Sie hoffen darauf, einen Teil der “Beute” zu bekommen, einen eigenen Staat und vor allem Teile der Ölindustrie. Doch das ist sehr fraglich.
Was sind eure Forderungen in der jetzigen Situation betreffen Irak und Kurdistan. Welche Aufgaben seht ihr für die Linke im Irak?

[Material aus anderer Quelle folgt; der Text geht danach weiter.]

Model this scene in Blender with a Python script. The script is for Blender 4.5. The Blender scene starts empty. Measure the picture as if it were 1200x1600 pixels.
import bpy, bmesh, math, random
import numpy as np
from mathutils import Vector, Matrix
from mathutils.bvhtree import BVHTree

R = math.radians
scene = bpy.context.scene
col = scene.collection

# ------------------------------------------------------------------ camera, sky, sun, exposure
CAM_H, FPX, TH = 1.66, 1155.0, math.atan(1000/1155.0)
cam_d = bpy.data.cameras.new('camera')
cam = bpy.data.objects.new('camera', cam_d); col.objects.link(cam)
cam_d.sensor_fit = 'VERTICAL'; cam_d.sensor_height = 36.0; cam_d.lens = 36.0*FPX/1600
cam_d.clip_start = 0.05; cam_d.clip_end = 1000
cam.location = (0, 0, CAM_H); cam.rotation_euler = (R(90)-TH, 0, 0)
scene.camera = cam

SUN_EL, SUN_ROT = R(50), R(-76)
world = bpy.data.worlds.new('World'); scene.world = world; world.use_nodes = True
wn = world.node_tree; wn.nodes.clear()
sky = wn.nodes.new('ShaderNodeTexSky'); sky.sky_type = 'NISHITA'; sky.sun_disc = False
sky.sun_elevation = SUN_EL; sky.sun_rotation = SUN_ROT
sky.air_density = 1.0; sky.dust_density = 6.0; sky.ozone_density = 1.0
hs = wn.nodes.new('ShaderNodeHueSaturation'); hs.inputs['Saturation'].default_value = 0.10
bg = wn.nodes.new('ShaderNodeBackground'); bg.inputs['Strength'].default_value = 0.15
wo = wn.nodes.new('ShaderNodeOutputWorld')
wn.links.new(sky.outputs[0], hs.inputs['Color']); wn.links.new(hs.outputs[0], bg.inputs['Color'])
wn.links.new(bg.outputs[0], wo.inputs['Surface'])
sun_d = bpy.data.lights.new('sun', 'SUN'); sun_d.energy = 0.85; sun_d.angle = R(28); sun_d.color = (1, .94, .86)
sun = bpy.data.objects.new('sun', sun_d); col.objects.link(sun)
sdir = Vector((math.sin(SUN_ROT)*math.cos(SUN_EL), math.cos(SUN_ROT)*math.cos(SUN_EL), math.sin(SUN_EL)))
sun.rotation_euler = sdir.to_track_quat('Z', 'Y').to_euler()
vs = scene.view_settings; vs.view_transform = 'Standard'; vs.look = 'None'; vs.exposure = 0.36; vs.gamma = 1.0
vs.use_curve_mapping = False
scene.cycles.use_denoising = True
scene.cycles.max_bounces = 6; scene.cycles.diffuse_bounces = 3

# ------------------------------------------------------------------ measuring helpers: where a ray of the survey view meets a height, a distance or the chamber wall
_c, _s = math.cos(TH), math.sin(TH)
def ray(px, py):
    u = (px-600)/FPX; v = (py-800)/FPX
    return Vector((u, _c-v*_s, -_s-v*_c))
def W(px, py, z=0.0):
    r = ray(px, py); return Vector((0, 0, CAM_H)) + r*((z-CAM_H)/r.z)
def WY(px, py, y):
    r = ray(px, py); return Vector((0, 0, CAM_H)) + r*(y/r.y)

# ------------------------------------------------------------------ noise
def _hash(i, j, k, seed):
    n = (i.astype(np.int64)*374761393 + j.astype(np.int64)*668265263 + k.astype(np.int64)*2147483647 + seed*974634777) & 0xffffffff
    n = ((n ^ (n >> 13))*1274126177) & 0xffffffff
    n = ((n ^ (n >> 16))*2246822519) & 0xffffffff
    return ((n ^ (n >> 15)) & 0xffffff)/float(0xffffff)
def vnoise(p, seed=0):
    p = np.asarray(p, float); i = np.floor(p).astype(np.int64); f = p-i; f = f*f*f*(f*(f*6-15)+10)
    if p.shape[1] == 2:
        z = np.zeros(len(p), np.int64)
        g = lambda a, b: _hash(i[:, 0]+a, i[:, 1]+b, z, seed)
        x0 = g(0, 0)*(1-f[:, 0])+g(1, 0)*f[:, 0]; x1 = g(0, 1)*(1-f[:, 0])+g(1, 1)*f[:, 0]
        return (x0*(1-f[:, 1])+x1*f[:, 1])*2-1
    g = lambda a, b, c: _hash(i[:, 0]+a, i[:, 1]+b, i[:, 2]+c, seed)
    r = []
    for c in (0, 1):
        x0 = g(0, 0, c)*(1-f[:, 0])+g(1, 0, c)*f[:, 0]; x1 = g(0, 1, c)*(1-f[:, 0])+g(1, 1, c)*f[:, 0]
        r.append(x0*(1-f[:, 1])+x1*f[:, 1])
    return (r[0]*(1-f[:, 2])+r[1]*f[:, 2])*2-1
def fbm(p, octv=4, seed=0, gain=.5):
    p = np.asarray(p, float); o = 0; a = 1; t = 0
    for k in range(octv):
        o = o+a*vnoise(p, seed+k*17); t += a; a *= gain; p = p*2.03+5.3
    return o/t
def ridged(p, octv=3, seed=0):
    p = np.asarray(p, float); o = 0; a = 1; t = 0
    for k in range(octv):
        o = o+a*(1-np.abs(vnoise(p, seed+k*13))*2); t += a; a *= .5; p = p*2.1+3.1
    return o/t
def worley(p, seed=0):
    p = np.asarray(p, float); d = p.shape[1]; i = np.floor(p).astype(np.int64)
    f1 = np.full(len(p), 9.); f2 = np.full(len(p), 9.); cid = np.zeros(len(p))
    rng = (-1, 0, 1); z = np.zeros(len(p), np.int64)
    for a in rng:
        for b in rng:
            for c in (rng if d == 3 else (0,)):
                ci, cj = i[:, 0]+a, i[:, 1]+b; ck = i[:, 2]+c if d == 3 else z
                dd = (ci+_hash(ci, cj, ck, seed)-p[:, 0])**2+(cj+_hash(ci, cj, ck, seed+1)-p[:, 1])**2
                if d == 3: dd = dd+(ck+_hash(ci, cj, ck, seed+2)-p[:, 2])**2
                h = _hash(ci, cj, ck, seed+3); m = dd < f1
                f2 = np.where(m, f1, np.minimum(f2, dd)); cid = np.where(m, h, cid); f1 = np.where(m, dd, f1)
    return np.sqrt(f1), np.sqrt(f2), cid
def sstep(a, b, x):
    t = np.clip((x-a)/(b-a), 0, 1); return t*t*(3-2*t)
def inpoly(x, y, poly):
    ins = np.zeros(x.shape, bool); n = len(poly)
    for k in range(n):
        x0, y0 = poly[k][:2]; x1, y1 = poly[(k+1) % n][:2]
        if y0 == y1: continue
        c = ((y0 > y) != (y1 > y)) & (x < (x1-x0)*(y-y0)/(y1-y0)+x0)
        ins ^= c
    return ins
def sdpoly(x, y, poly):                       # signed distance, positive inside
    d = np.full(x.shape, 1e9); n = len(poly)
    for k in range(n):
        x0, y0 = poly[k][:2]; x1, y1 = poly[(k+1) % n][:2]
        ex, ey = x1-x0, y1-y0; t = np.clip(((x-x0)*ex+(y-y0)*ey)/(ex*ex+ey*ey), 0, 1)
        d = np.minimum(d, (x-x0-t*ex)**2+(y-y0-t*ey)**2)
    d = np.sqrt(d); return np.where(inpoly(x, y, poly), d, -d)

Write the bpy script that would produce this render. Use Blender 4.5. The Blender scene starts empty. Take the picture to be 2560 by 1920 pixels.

Erst einmal müssen die britischen und US-amerikanischen bedingungslos abgezogen werden. In Bezug auf Kurdistan haben wir uns immer für das Selbstbestimmungsrecht, für das Recht auf einen eigenen Staat ohne die Besatzungstruppen aber auch ohne die Parteimilizen der KDP und PUK eingesetzt. Dazu wäre die volle Informations-, Organisations- und Pressefreiheit nötig gewesen, um eine demokratische Diskussion über die Zukunft Kurdistans zu führen.
Wir fordern zwar das Recht der Kurden auf einen eigenen Staat, das heisst jedoch nicht, dass wir das in jedem Fall für die beste Option halten. Jetzt, wo Saddam weg ist, schlagen wir keine Lostrennung Kurdistans vor.
Wir kämpfen für einen irakischen Staat, der nicht religiös orientiert ist, mit gleichen Rechten für alle religiösen und nationalen Gruppen, ohne jede Diskriminierung.
Wir fordern die Gleiberechtigung von Männern und Frauen. Die Masse der Bevölkerung muss über die Reichtümer des Landes verfügen können, das Recht auf Schule und Ausbildung für Kinder und Jugendliche ist zu gewährleisten.
Mit den Besatzungstruppen und den verschiedenen religiös-fundamentalistischen und nationalistischen Kräften gibt es viele Gegner einer Lösung im Interesse der Mehrheit der Bevölkerung, deswegen wird der Kampf schwer, aber es gibt keine Alternative dazu.